The Lock Poker Story: Lock Poker and the Canadian Realty Company

The Lock Poker story rumbles on after news has surfaced on popular poker forums of a link between a Canadian realty company and the online poker site that doesn’t like to pay people when they win.

With Breaking Bad nothing more than a faded memory, millions of people are now walking the globe with no purpose in life. Come on Mr. Gilligan we need another shot.

Damn you Mother Superior. Damn you.

lock-poker-canadian-real-estate

Perhaps, the maestro behind the best television series ever created, is short of ideas?

If this is the case, and I were to bump into him whilst chasing the dog ends around a urinal in a random bathroom, I would point him in the direction of 2+2 and the Official Lock Poker Crisis Containment Thread.

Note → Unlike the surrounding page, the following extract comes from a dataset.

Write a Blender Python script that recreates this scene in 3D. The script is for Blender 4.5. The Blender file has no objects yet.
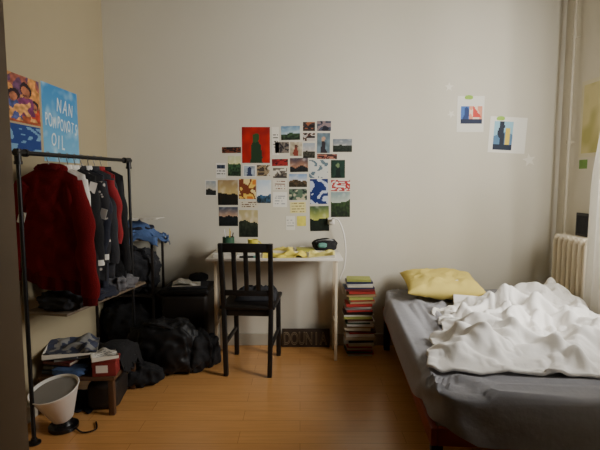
import bpy, bmesh, math, random
import numpy as np
from mathutils import Vector, Matrix, noise
V=Vector
rnd=random.Random(11)
COL=bpy.context.scene.collection
PI=math.pi
F=467.0; PITCH=math.radians(5.5); H=1.24
WY=3.43; XL=-1.403; XR=1.89; CEIL=2.85

# ------------------------------------------------------------------ helpers
def ray(u,v):
    dx=(u-300)/F; dy=(225-v)/F
    return V((dx, math.cos(PITCH)+dy*math.sin(PITCH), -math.sin(PITCH)+dy*math.cos(PITCH)))
def on_back(u,v,Y=WY):
    r=ray(u,v); k=Y/r.y
    return r.x*k, H+r.z*k
def lin1(c):
    c=c/255.0
    return c/12.92 if c<=0.04045 else ((c+0.055)/1.055)**2.4
def lin(c): return tuple(lin1(x) for x in c)
def mixc(a,b,t):
    t=max(0,min(1,t)); return tuple(x+(y-x)*t for x,y in zip(a,b))
def tag(o,label=None,cat=None,group=None,kind=None):
    if label: o['label']=label
    if cat: o['category']=cat
    if group: o['group']=group
    if kind: o['kind']=kind
    return o
def thing(name,label,cat,loc=(0,0,0),rz=0,group=None):
    o=bpy.data.objects.new(name,None); COL.objects.link(o)
    o.empty_display_size=.05
    o.location=loc; o.rotation_euler=(0,0,rz)
    return tag(o,label,cat,group)

class MB:
    def __init__(s): s.bm=bmesh.new()
    def _merge(s,t):
        me=bpy.data.meshes.new('tmp'); t.to_mesh(me); t.free(); s.bm.from_mesh(me); bpy.data.meshes.remove(me)
    def box(s,c,size,rot=None,bev=0.0,seg=2):
        t=bmesh.new(); bmesh.ops.create_cube(t,size=1)
        bmesh.ops.scale(t,vec=V(size),verts=t.verts)
        if bev>0: bmesh.ops.bevel(t,geom=t.edges[:],offset=bev,segments=seg,affect='EDGES',profile=.5)
        M=Matrix.Translation(V(c))
        if rot is not None: M=M@rot.to_4x4()
        bmesh.ops.transform(t,matrix=M,verts=t.verts); s._merge(t); return s
    def bar(s,p0,p1,w,d,bev=.003):
        p0=V(p0);p1=V(p1); z=(p1-p0); L=z.length; z.normalize()
        ref=V((1,0,0)) if abs(z.x)<.9 else V((0,1,0))
        x=(ref-z*ref.dot(z)).normalized(); y=z.cross(x)
        rot=Matrix((x,y,z)).transposed()
        return s.box((p0+p1)/2,(w,d,L),rot,bev)
    def loft(s,rings,cap=True,closed=True):
        vs=[[s.bm.verts.new(p) for p in r] for r in rings]
        n=len(rings[0]); m=n if closed else n-1
        for i in range(len(vs)-1):
            for j in range(m):
                s.bm.faces.new((vs[i][j],vs[i][(j+1)%n],vs[i+1][(j+1)%n],vs[i+1][j]))
        if cap and closed:
            s.bm.faces.new(vs[0][::-1]); s.bm.faces.new(vs[-1])
        return s
    def tube(s,pts,r,n=8,sy=1.0):
        pts=[V(p) for p in pts]; rs=r if isinstance(r,(list,tuple)) else [r]*len(pts)
        rings=[]; prev=None
        for i,p in enumerate(pts):
            a=pts[max(i-1,0)]; b=pts[min(i+1,len(pts)-1)]
            t=(b-a).normalized()
            if prev is None:
                ref=V((0,0,1)) if abs(t.z)<.9 else V((1,0,0))
                x=(ref-t*ref.dot(t)).normalized()
            else:
                x=(prev-t*prev.dot(t)).normalized()
            prev=x; y=t.cross(x)
            rings.append([p+(x*math.cos(2*PI*k/n)+y*math.sin(2*PI*k/n)*sy)*rs[i] for k in range(n)])
        return s.loft(rings)
    def lathe(s,prof,c=(0,0,0),n=24,sx=1,sy=1):
        c=V(c)
        rings=[[c+V((r*math.cos(2*PI*k/n)*sx,r*math.sin(2*PI*k/n)*sy,z)) for k in range(n)] for r,z in prof]
        return s.loft(rings)
    def grid(s,f,nu,nv,flip=False):
        vs=[[s.bm.verts.new(f(i/nu,j/nv)) for j in range(nv+1)] for i in range(nu+1)]
        for i in range(nu):
            for j in range(nv):
                q=(vs[i][j],vs[i+1][j],vs[i+1][j+1],vs[i][j+1])
                s.bm.faces.new(q[::-1] if flip else q)
        return s
    def blob(s,c,size,seed=0,amp=.1,e=.6,nu=40,nv=24,freq=3.0,ridge=False,wr=0,wf=16):
        c=V(c)
        def sp(x,p): return math.copysign(abs(x)**p,x)
        rings=[]
        for j in range(nv+1):
            ph=-PI/2+PI*(j+.02)/(nv+.04)
            ring=[]
            for i in range(nu):
                th=2*PI*i/nu
                d=V((sp(math.cos(ph),e)*sp(math.cos(th),e),sp(math.cos(ph),e)*sp(math.sin(th),e),sp(math.sin(ph),e)))
                nn=noise.noise(d*freq+V((seed*7.3,seed*3.1,0)))
                if ridge: nn=(1-abs(nn)*2.2)*.4+.25*noise.noise(d*freq*2.2+V((seed,0,0)))+.25*(1-abs(noise.noise(d*freq*2.6+V((seed,5,0))))*4)*.5
                k=1+amp*nn
                p=V((d.x*size[0]/2*k,d.y*size[1]/2*k,d.z*size[2]/2*k))
                if wr:
                    q=p+V((seed,0,0)); q=q+.03*V((noise.noise(q*8),noise.noise(q*8+V((9,0,0))),noise.noise(q*8+V((0,9,0)))))
                    p=p+d.normalized()*wr*(max(0,1-abs(noise.noise(V((q.x*wf,q.y*wf,q.z*wf*.45))))*3.2)+.6*max(0,1-abs(noise.noise(V((q.x*wf*.6,q.y*wf*.6,q.z*wf*1.1))))*3.2))
                if p.z<-size[2]*.5: p.z=-size[2]*.5
                ring.append(c+p)
            rings.append(ring)
        return s.loft(rings)
    def build(s,name,mat,parent=None,smooth=True,angle=40,loc=None):
        me=bpy.data.meshes.new(name)
        bmesh.ops.recalc_face_normals(s.bm,faces=s.bm.faces[:])
        s.bm.to_mesh(me); s.bm.free()
        if smooth:
            for p in me.polygons: p.use_smooth=True
            me.set_sharp_from_angle(angle=math.radians(angle))
        me.materials.append(mat)
        o=bpy.data.objects.new(name,me); COL.objects.link(o)
        if parent: o.parent=parent
        if loc: o.location=loc
        return o
def smoothpath(p,n=6):
    p=[V(q) for q in p]; out=[]
    for i in range(len(p)-1):
        a=p[max(i-1,0)];b=p[i];c=p[i+1];d=p[min(i+2,len(p)-1)]
        for k in range(n):
            s=k/n; out.append(.5*((2*b)+(c-a)*s+(2*a-5*b+4*c-d)*s*s+(3*b-a-3*c+d)*s**3))
    out.append(p[-1]); return out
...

What’s so fascinating about the Lock Poker story is it is happening right in front of everyone’s faces. If this was a metaphorical affair, Lock wouldn’t be riding you bareback in the back of a seedy hotel, it would be squeezing those butt-cheeks and then releasing the tape on the Internet Pamela Anderson style.

The latest chapter comes from the fingers of a poker forum poster called Jim Afternoon, who found a link between Lock Poker and a Canadian real estate company called DBM Realty.

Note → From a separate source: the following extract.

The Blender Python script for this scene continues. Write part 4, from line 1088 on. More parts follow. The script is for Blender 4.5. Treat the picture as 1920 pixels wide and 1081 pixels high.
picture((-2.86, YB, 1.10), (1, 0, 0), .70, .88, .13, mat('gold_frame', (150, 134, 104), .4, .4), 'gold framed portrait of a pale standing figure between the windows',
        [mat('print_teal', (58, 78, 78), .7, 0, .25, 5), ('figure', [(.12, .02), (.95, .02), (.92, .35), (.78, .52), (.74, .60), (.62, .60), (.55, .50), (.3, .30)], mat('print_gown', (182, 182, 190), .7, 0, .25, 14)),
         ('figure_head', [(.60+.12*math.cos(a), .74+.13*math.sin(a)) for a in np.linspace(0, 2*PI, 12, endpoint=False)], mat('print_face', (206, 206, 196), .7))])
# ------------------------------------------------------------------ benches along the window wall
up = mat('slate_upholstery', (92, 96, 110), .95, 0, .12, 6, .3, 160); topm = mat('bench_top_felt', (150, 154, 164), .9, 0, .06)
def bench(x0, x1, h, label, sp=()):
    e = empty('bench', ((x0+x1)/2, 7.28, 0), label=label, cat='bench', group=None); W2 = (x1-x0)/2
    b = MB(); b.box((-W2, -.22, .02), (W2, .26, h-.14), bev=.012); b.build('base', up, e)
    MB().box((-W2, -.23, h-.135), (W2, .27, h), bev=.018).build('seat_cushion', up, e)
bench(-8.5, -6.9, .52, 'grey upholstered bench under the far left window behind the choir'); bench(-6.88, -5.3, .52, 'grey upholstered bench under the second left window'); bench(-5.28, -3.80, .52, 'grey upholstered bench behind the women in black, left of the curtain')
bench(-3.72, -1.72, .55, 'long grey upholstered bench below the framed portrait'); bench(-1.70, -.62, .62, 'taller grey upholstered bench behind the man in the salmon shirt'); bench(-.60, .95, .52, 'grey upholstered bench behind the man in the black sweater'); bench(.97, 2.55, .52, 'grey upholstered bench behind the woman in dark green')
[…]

Jim posted on the Pokerfraudalert website, in a thread entitled ‘Lock Poker — AVOID’, that he was just ‘googling around’ when he found the information and then dug a little deeper to discover that the domain name for DBM-Realty.com was registered to a company called JDB Service NV – the parent company of Lock Poker. Even more intriguing was the name of the owner: Jamie Larson, who shares the same surname as the Lock Poker CEO Jen Larson.

And he found all of this just googling around?

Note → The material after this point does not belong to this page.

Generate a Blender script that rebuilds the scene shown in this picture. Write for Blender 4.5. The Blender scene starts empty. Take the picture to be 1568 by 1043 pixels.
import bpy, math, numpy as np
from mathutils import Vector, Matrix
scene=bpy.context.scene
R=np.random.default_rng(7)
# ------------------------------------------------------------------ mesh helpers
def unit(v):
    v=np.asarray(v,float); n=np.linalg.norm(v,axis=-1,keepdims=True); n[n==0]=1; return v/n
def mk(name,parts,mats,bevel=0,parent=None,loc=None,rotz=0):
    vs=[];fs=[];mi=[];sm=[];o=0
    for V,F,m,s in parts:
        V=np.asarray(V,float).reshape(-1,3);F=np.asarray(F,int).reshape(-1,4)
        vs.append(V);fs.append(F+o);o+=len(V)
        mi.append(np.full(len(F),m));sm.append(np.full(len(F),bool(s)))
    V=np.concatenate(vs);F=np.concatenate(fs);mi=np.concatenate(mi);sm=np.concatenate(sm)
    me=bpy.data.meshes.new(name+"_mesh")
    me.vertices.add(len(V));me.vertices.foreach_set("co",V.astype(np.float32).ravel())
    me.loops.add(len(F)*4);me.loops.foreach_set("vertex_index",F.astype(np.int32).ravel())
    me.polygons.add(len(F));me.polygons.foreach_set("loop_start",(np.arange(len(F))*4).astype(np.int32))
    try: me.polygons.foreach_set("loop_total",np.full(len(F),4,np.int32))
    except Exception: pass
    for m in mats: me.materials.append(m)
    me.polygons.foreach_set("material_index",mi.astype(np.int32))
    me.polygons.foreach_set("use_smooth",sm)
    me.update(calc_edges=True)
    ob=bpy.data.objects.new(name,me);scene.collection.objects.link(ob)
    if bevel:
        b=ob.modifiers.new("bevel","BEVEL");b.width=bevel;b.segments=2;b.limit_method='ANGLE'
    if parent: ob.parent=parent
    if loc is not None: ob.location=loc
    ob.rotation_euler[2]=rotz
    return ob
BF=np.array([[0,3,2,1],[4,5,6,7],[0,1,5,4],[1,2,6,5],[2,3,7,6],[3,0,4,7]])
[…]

This guy is Poirot, Miss Marple and Sherlock Holmes all rolled into one.

Jim continued to post his information on the 2+2 Official Lock Poker Crisis Containment Thread, and the conspiracy theories started in earnest. Was Jamie Larson Jen Larson’s brother? Was he her lover? Or was he really an alien from another planet sent to earth to sell us dodgy real estate?

If you really want to get the rumor mongers into a ditzy then do something stupid like start to delete any trace of your existence on the web moments after your name is posted in forums connected to a set of potentially criminal activities.

And that’s exactly what happened.

Suddenly, everything relating to Jamie Larson vanished from the net. His Facebook page, Linkedin account and all traces of his company websites (there were two separate companies) were deleted.

Then 2+2 moderators also started deleted any reference to the man named after a boy with a magic torch who shares the same surname as a dodgy online poker site. The posters were in uproar and it’s high time the Official Lock Poker Crisis Containment Thread had a name change to the Official Lock Poker Crisis Containment Thread that doesn’t contain any reference to people who have the same surname and cheekbone structure as Jen Larson.

It seems whatever, or whomever, scared the 2+2 moderators doesn’t seem to be doing the same trick at Pokerfraudalert.com, who still have all of the original snap shots of the DBM realty websites for you to read whilst you are just ‘googling around.’

So what next?

Literally anything can happen in this drama.

Maybe Jen Larson is really Jamie Larson. Yeah…that’s good. Perhaps, in the next chapter we could have a scene where Michael Mizrachi and Jen Larson get it on. The Grinder is wearing nothing but his baseball cap and bling as he goes down on her and wham; bam thank you mam we have a Crying Game scene on our hands.

It’s absolutely brilliant.

Oh shit…I’ve pissed all over Vince Gilligan’s shoes.